Evolutionary systems are very good at perverting any and all definable fitness functions - it's a red queen's race. At best, if you want systems to behave you either have to supervise them all the time or have a system which can which itself must be supervised less often. While we want human morals and ethics to be a part of our systems, humans will forever need to remain in the loop.
It’s fascinating to see that we’re _already_ at a point where the AI alignment problem («what morality do we want our automated systems to have») is becoming a practical reality, long before AGI or self-improving AI appears to be imminent.

I think this is a clear, contempirary demonstration that philosophizing around the use of AI (even today) has practical benefits beyond the practice of philosophy as an inherently worthwhile species-wide intellectual pursuit.

> AI alignment problem

This is a problem as old as civilization.

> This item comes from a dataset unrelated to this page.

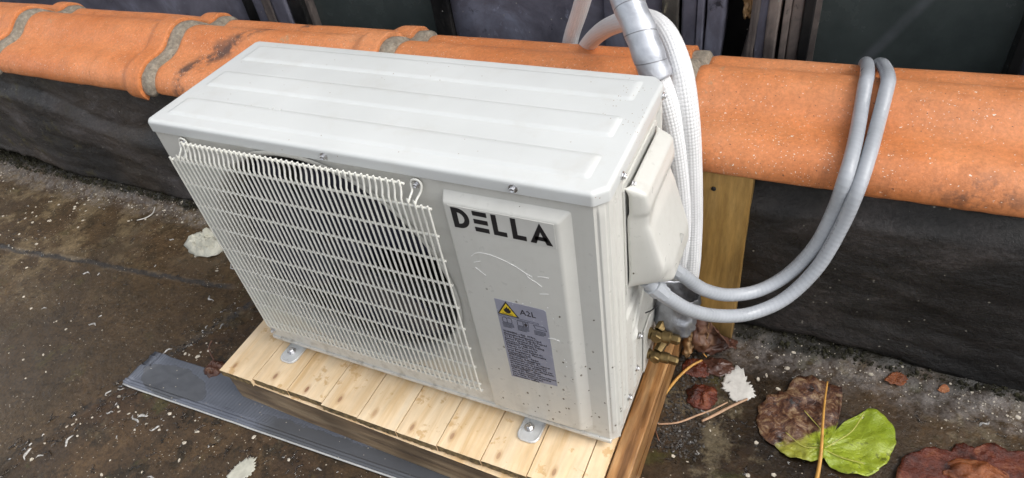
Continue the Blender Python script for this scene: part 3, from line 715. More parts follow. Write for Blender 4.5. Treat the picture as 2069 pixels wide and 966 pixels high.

Bureaucratic procedure (of governments, religious organizations, corporations, armies, NGOs, ...) always leads to bad outcomes in edge cases if individual administrators are not given enough autonomy to make exceptions and enough oversight/accountability to prevent abuse.

I think it’s also fascinating how this is an age-old philosophical problem, as in the stories of the malicious genie. People have known for a long time that the rigid, precise specification of morality or desirability isn’t easy.
Is it so hard to remove gender race nationality and so on from automated profiling?
There are tons of stats that serve as effective proxies for such things: What schools did you go to, what is your name, who are your friends, etc.

So yes, it is EXTREMELY hard.

https://www.reuters.com/article/us-amazon-com-jobs-automatio...

Thats exactly what amazon tried to do here, but because the AI based its decisions on amazon's previous hires (that is, almost no women) and blinded the AI to gender, it instead proxied women for one of a dozen other things such as school, courses taken, etc.